Exercise
Identify the lines in the data below that contain "picture" and give only how many there are.

Raw data
*****

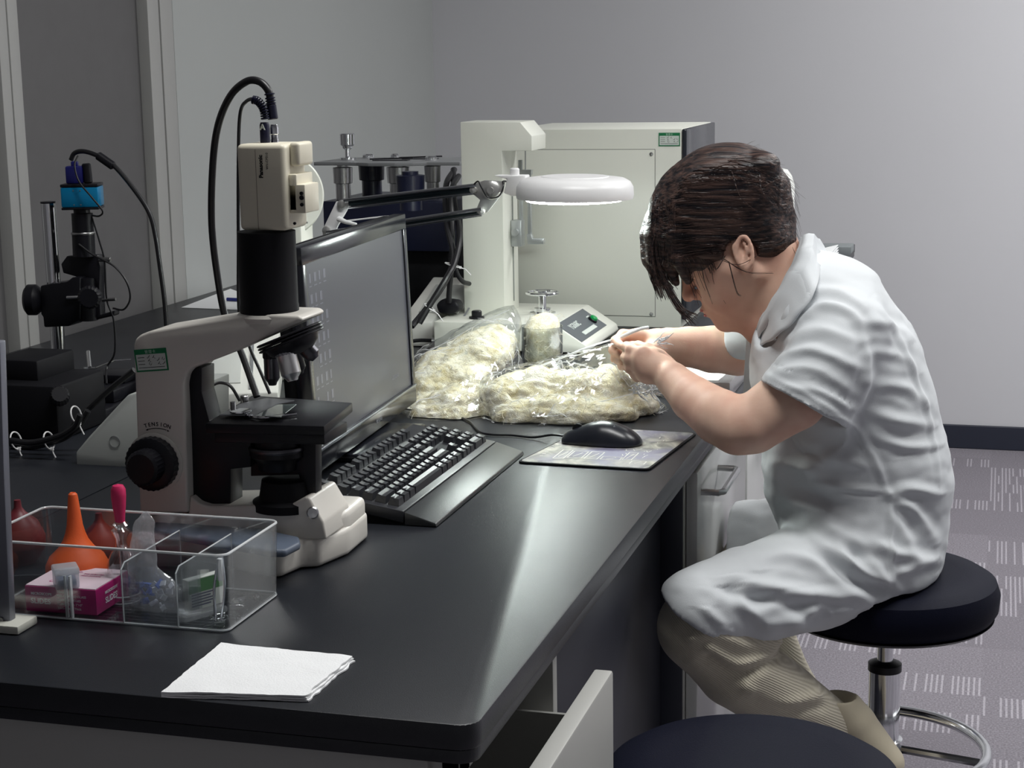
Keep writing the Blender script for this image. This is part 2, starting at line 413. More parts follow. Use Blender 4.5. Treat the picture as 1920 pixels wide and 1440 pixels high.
# ================================================================== BENCH
def laminate():
    m = mat('black_worktop', (0.012, 0.014, 0.019), 0.33, spec=0.6)
    nt = m.node_tree; N = nt.nodes; L = nt.links; P = N['Principled BSDF']
    tc = N.new('ShaderNodeTexCoord'); n = N.new('ShaderNodeTexNoise'); n.inputs['Scale'].default_value = 900; n.inputs['Detail'].default_value = 2
    b = N.new('ShaderNodeBump'); b.inputs['Strength'].default_value = 0.35; b.inputs['Distance'].default_value = 0.0006
    L.new(tc.outputs['Object'], n.inputs['Vector']); L.new(n.outputs['Fac'], b.inputs['Height']); L.new(b.outputs[0], P.inputs['Normal'])
    n2 = N.new('ShaderNodeTexNoise'); n2.inputs['Scale'].default_value = 7; n2.inputs['Detail'].default_value = 6
    mr = N.new('ShaderNodeMapRange'); mr.inputs['To Min'].default_value = 0.34; mr.inputs['To Max'].default_value = 0.41
    L.new(tc.outputs['Object'], n2.inputs['Vector']); L.new(n2.outputs['Fac'], mr.inputs[0]); L.new(mr.outputs[0], P.inputs['Roughness'])
    return m
lam = laminate()
steel_w = mat('cabinet_light_grey', srgb(178, 178, 174), 0.42, var=0.03, vscale=5)
steel_d = mat('dark_blue_grey_panel', srgb(50, 52, 62), 0.42, spec=0.4)
blackm = mat('black_plastic', (0.007, 0.007, 0.010), 0.38, spec=0.3)
blackmatte = mat('black_matte', (0.006, 0.006, 0.008), 0.6, spec=0.2)
chrome = mat('chrome', (0.75, 0.76, 0.78), 0.12, metal=1.0)
brushed = mat('brushed_steel', (0.55, 0.55, 0.56), 0.3, metal=1.0, bump=0.1, bscale=300)
rubber = mat('black_cable', (0.008, 0.008, 0.010), 0.38)
screwm = mat('screw_steel', (0.4, 0.4, 0.4), 0.3, metal=1.0)
def rounded_top(x0, y0, x1, y1, r, corners):
    pts = []
    for (cx, cy, a0, on) in ((x1, y0, -90, 'br' in corners), (x1, y1, 0, 'tr' in corners), (x0, y1, 90, 'tl' in corners), (x0, y0, 180, 'bl' in corners)):
        if on:
            sx = -1 if cx == x1 else 1; sy = 1 if cy == y0 else -1
            for k in range(7): a = rad(a0+15*k); pts.append((cx+sx*r+r*math.cos(a), cy+sy*r+r*math.sin(a)))
        else: pts.append((cx, cy))
    return pts
YF, YB = 1.415, 5.62
top = rounded_top(XS+0.001, YF, XE, YB, 0.02, ('br',))
mb = MB().prism([(x, y, BT-0.026) for x, y in top], (0, 0, 0.026), 0.0022)
low = rounded_top(XS+0.03, YF+0.002, XE-0.002, YB, 0.02, ('br',))
mb.prism([(x, y, BT-0.040) for x, y in low], (0, 0, 0.0135), 0.0015)
wt = obj('worktop', mb, lam); tag(wt, 'long black laminate worktop with the near microscope, keyboard and mouse on it', 'worktop')
mb = MB().prism([(WX+0.001, 1.2, BT-0.026), (XS-0.001, 1.2, BT-0.026), (XS-0.001, YB, BT-0.026), (WX+0.001, YB, BT-0.026)], (0, 0, 0.026), 0.0018)
mb.box((WX+0.001, 1.2, BT-0.04), (XS-0.01, YB, BT-0.0265))
wt2 = obj('worktop', mb, lam); tag(wt2, 'black worktop along the left wall carrying the stand with the blue camera', 'worktop')

def handle_u(c0, c1, out, r=0.006, drop=0.0):
    """bow handle between two points on a face, standing out along +x"""
    a = Vector(c0); b = Vector(c1); o = Vector((out, 0, 0))
    return MB().tube([a, a+o*0.8, a+o+(b-a)*0.06, b+o-(b-a)*0.06, b+o*0.8, b], r, 10)
XC = XE-0.022                                    # cabinet face
# near cabinet with the top drawer slightly pulled out
yn = 1.80
t = thing('drawer_cabinet', 'light grey drawer cabinet at the near end of the bench, its top drawer slightly open', 'cabinet', (-0.8, 1.6, 0.0))
b = MB().box((XS+0.02, YF+0.018, 0.0), (XS+0.04, yn, BT-0.041)).box((XS+0.02, YF+0.018, 0.08), (XC, YF+0.036, BT-0.041), 0.001).box((XS+0.02, yn-0.018, 0.0), (XC, yn, BT-0.041), 0.001)
b.box((XS+0.02, YF+0.018, 0.08), (XC, yn, 0.098)).box((XC-0.02, YF+0.03, BT-0.062), (XC, yn-0.01, BT-0.041)).box((XC-0.018, YF+0.018, 0.08), (XC, YF+0.05, BT-0.041), 0.001)
obj('body', b, steel_w, t)
obj('end_panel', MB().box((XS-0.35, YF+0.008, 0.0), (XC-0.028, YF+0.0175, BT-0.041), 0.001), steel_w, t)
dr = MB().box((XC+0.045, YF+0.02, 0.47), (XC+0.067, yn-0.004, BT-0.078), 0.003)
d = obj('drawer', dr.box((XC-0.3, YF+0.04, 0.50), (XC+0.045, YF+0.045, 0.66)).box((XC-0.3, yn-0.045, 0.50), (XC+0.045, yn-0.04, 0.66)), steel_w, t)
obj('handle', handle_u((XC+0.067, 1.53, 0.612), (XC+0.067, 1.675, 0.612), 0.028, 0.005), brushed, d)
d = obj('drawer', MB().box((XC+0.002, YF+0.02, 0.10), (XC+0.024, yn-0.004, 0.46), 0.003), steel_w, t)
obj('handle', handle_u((XC+0.024, 1.53, 0.36), (XC+0.024, 1.675, 0.36), 0.028, 0.005), brushed, d)
# dark modesty panel beside the knee space
kp = obj('modesty_panel', MB().box((XC-0.055, yn+0.001, 0.0), (XC-0.037, 2.6165, BT-0.041), 0.001).box((XC-0.038, 2.611, 0.0), (XC-0.001, 2.6165, BT-0.041), 0.001).box((XC-0.014, yn+0.001, BT-0.050), (XC-0.004, 2.615, BT-0.041)), steel_d)
tag(kp, 'dark blue-grey panel closing the bench between the two cabinets', 'panel')
def cabinet(y0, y1, label, hy, drawer=True, mirror=False):
    t = thing('bench_cabinet', label, 'cabinet', (-0.8, (y0+y1)/2, 0))
    obj('body', MB().box((XS+0.02, y0, 0.06), (XC, y1, BT-0.041), 0.002), steel_w, t)
    obj('plinth', MB().box((XS+0.05, y0+0.01, 0), (XC-0.04, y1-0.01, 0.06)), blackmatte, t)
    d = obj('door', MB().box((XC+0.001, y0+0.012, 0.075), (XC+0.020, y1-0.012, BT-0.05), 0.003), steel_gloss, t)
    obj('handle', handle_u((XC+0.020, hy[0], hy[2]), (XC+0.020, hy[1], hy[2]), 0.035, 0.0055), brushed, d)
    return t
steel_gloss = mat('cabinet_door_gloss', srgb(196, 197, 196), 0.14, spec=0.5)
cabinet(2.618, 3.18, 'glossy light grey cabinet under the bench beside the seated person', (2.665, 2.835, 0.690))
cabinet(3.185, 3.9, 'light grey cabinet under the bench behind the seated person\'s knees', (3.3, 3.5, 0.655))
cabinet(3.905, 4.75, 'light grey cabinet under the far half of the bench', (4.0, 4.2, 0.655))
cabinet(4.755, 5.6, 'last light grey cabinet under the far end of the bench', (4.9, 5.1, 0.655))
# paper and grey instrument at the far end of the bench (beyond the person)
t = thing('paper_stack', 'small fanned stack of white papers at the far end of the bench beyond the collar', 'papers', Q(1545, 468, 4.9))
for k in range(6):
    a = rad(-14+5*k); M = Matrix.Translation(Q(1534, 474+2*k, 4.83-0.004*k)) @ Matrix.Rotation(a, 4, 'Y')
    obj('sheet', MB().box((-0.05, -0.1, 0), (0.048, 0.1, 0.0015), M=M), mat('paper_white', srgb(240, 242, 243), 0.8), t)
t = thing('platform_stand', 'grey angled metal stand at the far end of the bench', 'stand', Q(1570, 520, 5.0))
obj('top', MB().prism([Q(1500, 463, 4.95), Q(1596, 463, 4.95), Q(1596, 476, 4.95), Q(1583, 492, 4.95), Q(1500, 492, 4.95)], (0, 0.1, 0), 0.002), mat('stand_grey', srgb(120, 126, 128), 0.5), t)
obj('support', MB().box((Q(1530, 480, 5.0).x-0.06, 4.96, BT), (Q(1530, 480, 5.0).x+0.02, 5.04, Q(1530, 490, 5.0).z)), mat('stand_grey', (0, 0, 0)), t)
t = thing('water_bottle', 'pale translucent rounded bottle seen just behind the hair bun', 'bottle', Vector((Q(1470, 400, 4.7).x, 4.7, BT)))
c = Q(1468, 326, 4.7)
obj('body', MB().lathe([(0.035, BT), (0.038, BT+0.02), (0.038, c.z-0.03), (0.030, c.z-0.005), (0.018, c.z+0.012), (0.0, c.z+0.016)], (Q(1488, 400, 4.7).x-0.036, 4.7, 0), n=28), mat('milky_plastic', srgb(222, 224, 220), 0.35), t)

# ================================================================== STOOLS
seatm = mat('black_stool_vinyl', (0.004, 0.005, 0.014), 0.6, spec=0.10, bump=0.25, bscale=700)
def stool(x, y, z, label, rz):
    t = thing('lab_stool', label, 'stool', (x, y, 0), rz)
    R = 0.178
    obj('seat', MB().lathe([(0.0, z-0.074), (R-0.03, z-0.074), (R-0.008, z-0.068), (R, z-0.055), (R+0.002, z-0.03), (R-0.004, z-0.012), (R-0.02, z-0.002), (R-0.06, z+0.001), (0, z)], n=72), seatm, t, local=True)
    obj('seat_piping', MB().lathe([(R-0.028, z-0.0755), (R-0.006, z-0.071), (R-0.012, z-0.0765), (R-0.028, z-0.079)], n=72), blackm, t, local=True)
    obj('lever', MB().tube([(-0.02, 0, z-0.09), (-0.14, -0.02, z-0.088), (-0.19, -0.03, z-0.08)], 0.005, 8).lathe([(0.0, 0), (0.008, 0.003), (0.009, 0.03), (0, 0.034)], (-0.18, -0.028, z-0.083), (-1, -0.15, 0.2), 12), blackm, t, local=True)
    obj('bracket', MB().box((-0.08, -0.08, z-0.084), (0.08, 0.08, z-0.0765), 0.002), blackm, t, local=True)
    obj('gas_piston', MB().cyl((0, 0, z-0.17), (0, 0, z-0.08), 0.013), chrome, t, local=True)
    obj('collar', MB().lathe([(0.018, z-0.176), (0.0275, z-0.172), (0.0275, z-0.160), (0.016, z-0.155)], n=32), blackm, t, local=True)
    obj('column', MB().lathe([(0.026, 0.06), (0.026, z-0.172), (0.022, z-0.170)], n=36), chrome, t, local=True)
    fr = MB(); pts = [(0.168*math.cos(2*PI*k/48), 0.168*math.sin(2*PI*k/48), 0.247) for k in range(48)]
    fr.tube(pts, 0.0095, 12, closed=True)
    for k in range(3):
        a = rad(100+120*k); u = Vector((math.cos(a), math.sin(a), 0)); fr.tube([u*0.026+Vector((0, 0, 0.247)), u*0.16+Vector((0, 0, 0.247))], 0.007, 8)
    fr.lathe([(0.0265, 0.232), (0.032, 0.234), (0.032, 0.262), (0.0265, 0.264)], n=32)
    obj('foot_ring', fr, chrome, t, local=True)
    for k in range(5):
        a = rad(20+72*k); u = Vector((math.cos(a), math.sin(a), 0)); w = Vector((-u.y, u.x, 0))
        leg = MB().prism([u*0.0+w*0.024+Vector((0, 0, 0.115)), u*0.0-w*0.024+Vector((0, 0, 0.115)), u*0.19-w*0.013+Vector((0, 0, 0.075)), u*0.19+w*0.013+Vector((0, 0, 0.075))], (0, 0, -0.03), 0.004)
        l = obj('leg', leg, blackm, t, local=True)
        c = MB()
        for s in (-1, 1): c.cyl(u*0.18+w*0.006*s+Vector((0, 0, 0.026)), u*0.18+w*0.022*s+Vector((0, 0, 0.026)), 0.026, 20, bev=0.003)
        c.cyl(u*0.18+Vector((0, 0, 0.026)), u*0.18+Vector((0, 0, 0.075)), 0.006, 10)
        obj('caster', c, blackm, l, local=True)
    return t
stool(-0.156, 2.75, 0.553, 'black round stool on a chrome column that the person in white sits on', rad(8))
stool(-0.262, 1.93, 0.550, 'empty black round stool in the foreground at the bottom of the picture', rad(50))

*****

Completed exercise
2